Tim Garrett shows that efficiency is an accelerator of economic growth rather than a means of conservation. It’s not hard to understand.

If a company increases its efficiency it will produce more profits which can be reinvested to grow the business.

Or if you insulate your home and spend the savings on an annual trip to Hawaii you will stimulate the economy and emit more CO2 than had you not insulated your home.

Efficiency can mitigate overshoot if you capture the dollar savings from the efficiency and prevent them from being spent. For example, tax all the efficiency gains and then bury the tax revenue. You could use the taxes to retire public debt but then you’d have to find a way to prevent the government from borrowing more money to replace the retired debt.

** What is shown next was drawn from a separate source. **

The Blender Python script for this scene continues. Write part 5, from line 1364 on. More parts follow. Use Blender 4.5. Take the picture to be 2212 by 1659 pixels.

In addition, an efficient economy tends to be brittle and less resilient. For example, most businesses to increase efficiency have reduced inventories and their associated carrying costs by relying on just in time deliveries from all over the globe. If something were to disrupt global shipping and/or the credit system it depends on, most businesses would grind to a halt, including your grocery store, in a few days. Efficiency is not always a good idea. Sometimes it is wise to have some fat in the system.

Efficiency can and should be used to lessen the impact on our standard of living as the economy contracts. However people should realize that all of the low hanging fruit for efficiency has already been harvested.

I wrote more about efficiency here.

The biggest opportunities for reduced consumption are now lifestyle changes.